冷凍した食材はレンジを使って解凍することも多いですが、レンジで一気に解凍してしまうとどうしても水分が出てきてしまい、水っぽくなってしまいますし、臭いがきつくなったり風味が損なわれてしまいます。旨味成分も流出してしまうため、レンジ以外の解凍方法がおすすめです。
しめじはそもそも生食することができません。生の状態で冷凍している場合、必ず加熱料理をする必要がありますが、冷凍しめじは解凍せずに加熱調理をしてOKです。
一度解凍してしまうと水っぽくなってしまったりするなどのデメリットがありますが、そのまま加熱してしまえば水っぽくならずふっくら仕上がりますし、旨味も風味も逃すことなく美味しく食べることができます。
解凍せずにそのまま炒めものにしたり、汁物にして食べるのがおすすめです。
解凍して使いたい場合は、冷蔵室に移して自然解凍が最もおすすめです。
冷蔵室に移し低温でゆっくり解凍していくことで、一気に解凍されて水分が沢山でてきてしまうのを防ぐことができます。時間はかかってしまいますが、前日の夜に冷蔵室に移しておけば、次の日に使うことができます。
茹でたしめじを冷凍し、マリネなどに使いたい場合は自然乾燥するのが良いでしょう。
冷凍しめじを解凍せずに使えるおすすめの調理法を紹介します。
冷凍しめじは、おひたしにして食べることができます。
冷凍しめじを解凍せずに、鍋に適量の水を沸かし、沸騰したらしめじを入れ、約1分茹でます。茹でたら醤油などお好みの調味料で味付けをすれば簡単に美味しいおひたしを作ることができます。
冷凍しめじは調味料が染み込みやすいので、しっかり味がしみこんだ美味しいおひたしに仕上がります。
冷凍しめじは、オリーブオイルやバターを使って炒めものにしても美味しく食べられます。
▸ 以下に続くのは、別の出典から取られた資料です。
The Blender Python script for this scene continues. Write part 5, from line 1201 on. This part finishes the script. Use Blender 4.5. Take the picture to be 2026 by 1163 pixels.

炒めることで苦味も軽減することができるので、苦味が気になる方は炒め物にするのがおすすめです。
炒めものであれば、解凍されて水分が出ても蒸発するので水っぽくなってしまう心配もありません。
冷凍しめじは、解凍せずにそのまま味噌汁やスープにしても良いでしょう。
冷凍しめじを味噌汁やスープに加えることで、旨味がプラスされて美味しく仕上げることができますし、流出してしまいがちな水溶性の栄養素も汁ごといただけるので栄養面的にも◎
栄養素を無駄なく摂取したい方は、汁物にしていただくのが最もおすすめです。
上述したように、しめじは冷凍すると旨味成分であるグアニル酸やアスパラギン酸などが3〜4.5倍にアップします。しめじの旨味を最大限に活用するなら、炊き込みご飯がおすすめです。
炊飯器に研いだお米と水を入れたら、醤油やみりんなどの調味料を加え、お米の上に冷凍しめじを乗せて炊くだけで美味しい炊き込みご飯を作ることができます。
栄養も無駄なくご飯と一緒に食べることができるので、ぜひお試しください。しいたけやエリンギなど他のきのこも合わせて作っても美味しいのでおすすめです。